Театр в квадрате обстрела - Юрий Алянский
Шрифт:
Интервал:
Закладка:
Лейтенант перевязывает ее. Учитель снимает.
Девушка приходит в сознание. Ее зовут Катей.
— Вы можете идти сами?
— Попробую… Могу, кажется!
Они идут на площадь, где начинается митинг в честь освобождения города от ненавистного врага. Народу много — работники подпольного райкома, партизаны, горожане.

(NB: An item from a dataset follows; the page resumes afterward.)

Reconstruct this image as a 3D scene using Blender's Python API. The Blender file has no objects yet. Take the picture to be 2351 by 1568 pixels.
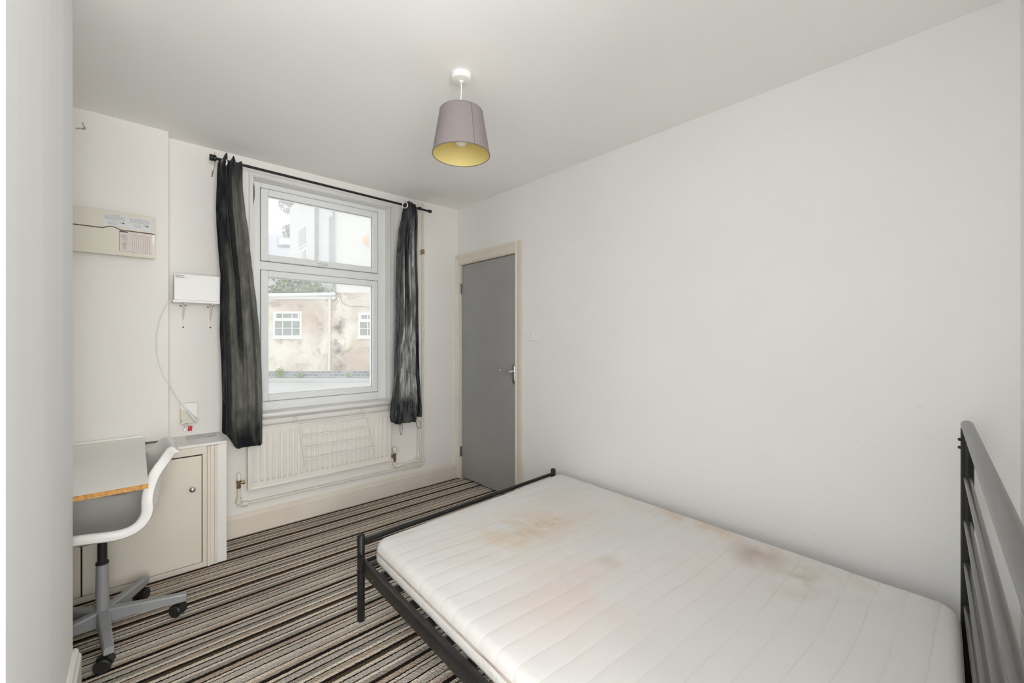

Катя поднимается На кое-как сколоченную трибуну и говорит о том, как ее расстреливали и как она осталась в живых, о своей ненависти и желании мстить. Люди слушают и смотрят на нее во все глаза. Учитель снимает. Последний кадр, который ему удалось снять: по дороге к фронту уходит взвод младшего лейтенанта. Замыкающая строй — маленькая фигурка в шинели до пят с санитарной сумкой на плече. Она сбивается с шага, семенит, но упорно идет вместе со всеми — гнать врага со своей земли…
Лет через десять после окончания войны Учитель будет руководить съемкой проводов молодежи на целину. Толпа оживленных людей. Цветы. Музыка. Юпитеры. Микрофоны.
Вдруг:
— Ефим Юльевич, не узнаете меня?
— Нет, простите…
— Я же Катя! Помните, в Волосове?
— Конечно, здравствуйте, я очень рад нашей встрече, расскажите!..
— Что тут расскажешь? Поезд сейчас отойдет. Еду на целину. С мужем. Младшего лейтенанта помните? Вон, в синем костюме.
— Это он? Муж?
— Он. Я институт окончила. Агроном. Еду вот …
— Запишите мой адрес! Напишите обязательно. Это очень важно, Катя, слышите?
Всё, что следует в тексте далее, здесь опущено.